Records for the task:

********************

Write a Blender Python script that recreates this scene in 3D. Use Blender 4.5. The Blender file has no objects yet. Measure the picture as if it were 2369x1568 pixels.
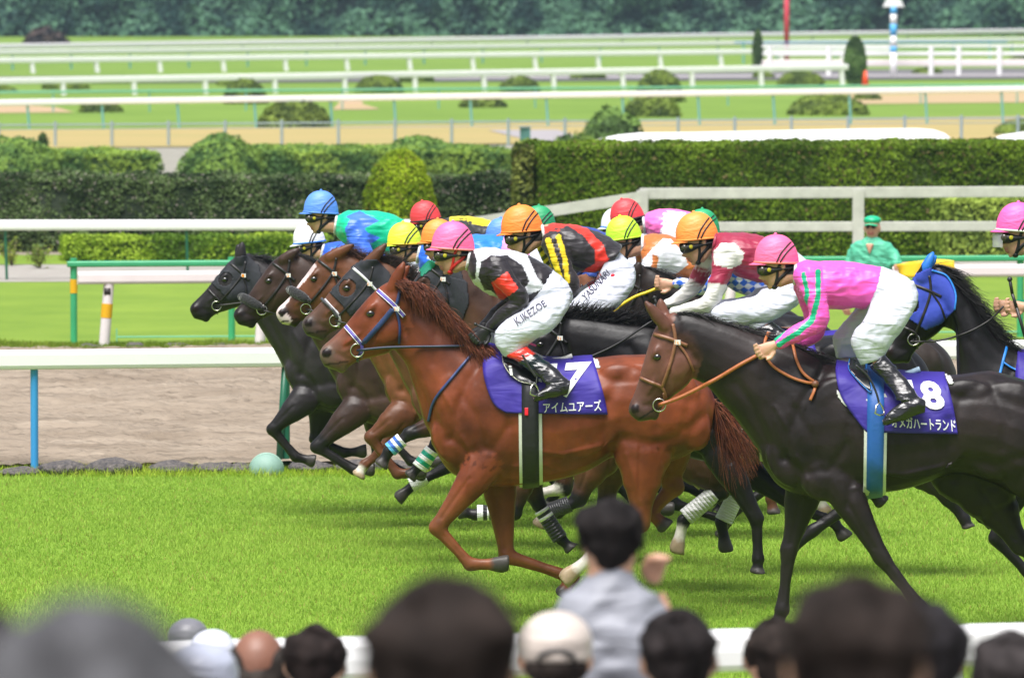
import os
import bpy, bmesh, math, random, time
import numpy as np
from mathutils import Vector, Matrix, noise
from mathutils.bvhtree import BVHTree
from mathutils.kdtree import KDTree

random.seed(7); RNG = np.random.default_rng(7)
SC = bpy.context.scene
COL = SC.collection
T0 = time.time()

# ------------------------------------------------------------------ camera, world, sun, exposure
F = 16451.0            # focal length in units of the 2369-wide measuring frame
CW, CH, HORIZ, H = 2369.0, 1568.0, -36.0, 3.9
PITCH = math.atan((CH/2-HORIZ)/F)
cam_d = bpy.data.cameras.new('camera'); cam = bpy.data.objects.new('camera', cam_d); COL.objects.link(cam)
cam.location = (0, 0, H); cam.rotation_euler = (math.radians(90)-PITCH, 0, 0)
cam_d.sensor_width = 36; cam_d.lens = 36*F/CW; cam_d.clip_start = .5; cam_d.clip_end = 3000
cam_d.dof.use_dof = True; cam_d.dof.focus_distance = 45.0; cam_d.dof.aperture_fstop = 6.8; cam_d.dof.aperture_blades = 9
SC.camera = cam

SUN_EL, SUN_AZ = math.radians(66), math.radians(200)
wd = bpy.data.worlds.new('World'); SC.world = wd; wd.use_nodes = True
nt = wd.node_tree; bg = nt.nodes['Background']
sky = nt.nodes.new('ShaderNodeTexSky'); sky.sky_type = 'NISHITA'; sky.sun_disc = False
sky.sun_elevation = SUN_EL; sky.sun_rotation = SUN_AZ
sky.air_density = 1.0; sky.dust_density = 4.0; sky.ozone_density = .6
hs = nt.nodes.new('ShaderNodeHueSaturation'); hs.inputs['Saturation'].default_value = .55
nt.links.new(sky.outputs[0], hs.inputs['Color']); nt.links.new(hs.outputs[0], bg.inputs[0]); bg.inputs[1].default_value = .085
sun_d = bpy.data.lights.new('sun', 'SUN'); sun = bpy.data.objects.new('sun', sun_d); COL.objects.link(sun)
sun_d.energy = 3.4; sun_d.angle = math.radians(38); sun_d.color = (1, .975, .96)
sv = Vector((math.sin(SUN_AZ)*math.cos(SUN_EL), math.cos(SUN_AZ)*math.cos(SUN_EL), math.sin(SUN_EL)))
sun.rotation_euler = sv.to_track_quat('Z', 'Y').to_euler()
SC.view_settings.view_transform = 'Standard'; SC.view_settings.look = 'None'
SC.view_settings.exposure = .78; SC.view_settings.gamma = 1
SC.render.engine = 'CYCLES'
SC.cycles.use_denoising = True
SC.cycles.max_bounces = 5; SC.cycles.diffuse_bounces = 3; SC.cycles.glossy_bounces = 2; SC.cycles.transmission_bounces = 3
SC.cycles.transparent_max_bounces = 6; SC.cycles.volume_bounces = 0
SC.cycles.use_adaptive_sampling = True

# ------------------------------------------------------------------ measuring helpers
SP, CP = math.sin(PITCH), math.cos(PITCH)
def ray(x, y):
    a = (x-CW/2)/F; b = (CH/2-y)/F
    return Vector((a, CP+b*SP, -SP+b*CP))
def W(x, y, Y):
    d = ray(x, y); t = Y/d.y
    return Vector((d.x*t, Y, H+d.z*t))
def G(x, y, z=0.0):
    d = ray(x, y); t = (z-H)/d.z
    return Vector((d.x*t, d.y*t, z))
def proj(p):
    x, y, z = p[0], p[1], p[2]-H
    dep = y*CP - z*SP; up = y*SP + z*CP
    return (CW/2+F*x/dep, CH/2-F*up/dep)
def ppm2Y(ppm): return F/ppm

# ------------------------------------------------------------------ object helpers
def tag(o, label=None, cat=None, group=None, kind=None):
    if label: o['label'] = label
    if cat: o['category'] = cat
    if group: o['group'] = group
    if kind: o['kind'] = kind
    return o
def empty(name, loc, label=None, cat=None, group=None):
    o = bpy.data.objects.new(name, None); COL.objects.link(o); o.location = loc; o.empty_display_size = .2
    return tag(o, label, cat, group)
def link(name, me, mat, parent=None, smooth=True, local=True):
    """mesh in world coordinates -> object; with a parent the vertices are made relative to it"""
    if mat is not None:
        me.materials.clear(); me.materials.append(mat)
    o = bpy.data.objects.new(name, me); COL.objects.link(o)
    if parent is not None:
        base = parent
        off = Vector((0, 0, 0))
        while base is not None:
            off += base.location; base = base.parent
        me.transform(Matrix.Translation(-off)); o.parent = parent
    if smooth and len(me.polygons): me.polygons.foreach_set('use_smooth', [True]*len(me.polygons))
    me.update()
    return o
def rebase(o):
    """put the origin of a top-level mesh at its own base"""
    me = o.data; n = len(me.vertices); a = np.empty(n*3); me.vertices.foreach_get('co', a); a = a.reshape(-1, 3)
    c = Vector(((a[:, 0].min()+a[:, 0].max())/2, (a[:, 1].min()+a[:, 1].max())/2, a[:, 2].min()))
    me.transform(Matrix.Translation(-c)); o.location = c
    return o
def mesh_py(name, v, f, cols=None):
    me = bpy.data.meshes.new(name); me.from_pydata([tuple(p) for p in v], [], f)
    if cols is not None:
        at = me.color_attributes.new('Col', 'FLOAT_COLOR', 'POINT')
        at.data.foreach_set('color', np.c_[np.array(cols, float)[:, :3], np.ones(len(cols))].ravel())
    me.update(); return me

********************

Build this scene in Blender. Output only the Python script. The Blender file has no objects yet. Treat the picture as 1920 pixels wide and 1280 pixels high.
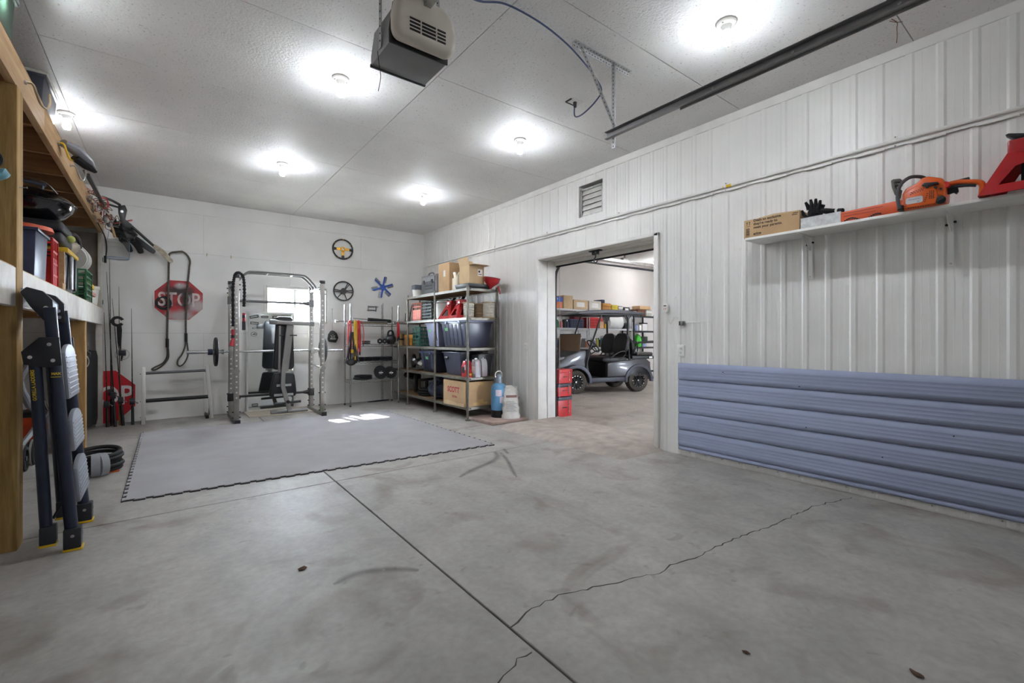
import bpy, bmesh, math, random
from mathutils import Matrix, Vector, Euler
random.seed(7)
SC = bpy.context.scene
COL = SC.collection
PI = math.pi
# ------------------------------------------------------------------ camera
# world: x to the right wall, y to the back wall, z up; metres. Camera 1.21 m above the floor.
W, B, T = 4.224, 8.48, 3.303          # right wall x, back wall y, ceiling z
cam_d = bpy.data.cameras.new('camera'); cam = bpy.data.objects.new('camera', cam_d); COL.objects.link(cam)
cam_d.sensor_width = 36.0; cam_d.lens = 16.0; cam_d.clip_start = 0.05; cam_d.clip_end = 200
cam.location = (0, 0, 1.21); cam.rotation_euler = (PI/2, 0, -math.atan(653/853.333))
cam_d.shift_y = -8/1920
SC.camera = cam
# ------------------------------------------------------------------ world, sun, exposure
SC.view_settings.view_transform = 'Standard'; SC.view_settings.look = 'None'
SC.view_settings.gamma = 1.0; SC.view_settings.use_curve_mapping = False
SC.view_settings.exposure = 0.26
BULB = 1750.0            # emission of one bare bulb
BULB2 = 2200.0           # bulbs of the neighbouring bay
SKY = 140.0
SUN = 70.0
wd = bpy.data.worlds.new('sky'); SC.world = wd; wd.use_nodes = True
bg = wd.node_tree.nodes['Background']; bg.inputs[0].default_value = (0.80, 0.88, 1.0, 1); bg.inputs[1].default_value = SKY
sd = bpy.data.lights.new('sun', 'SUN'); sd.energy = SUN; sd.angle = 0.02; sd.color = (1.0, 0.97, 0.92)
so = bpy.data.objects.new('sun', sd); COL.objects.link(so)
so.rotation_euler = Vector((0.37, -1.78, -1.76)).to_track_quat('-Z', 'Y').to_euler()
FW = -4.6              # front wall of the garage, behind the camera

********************

Problem details: Count the lines in which the string "scene" appears, then report only that figure.

Task answer: 4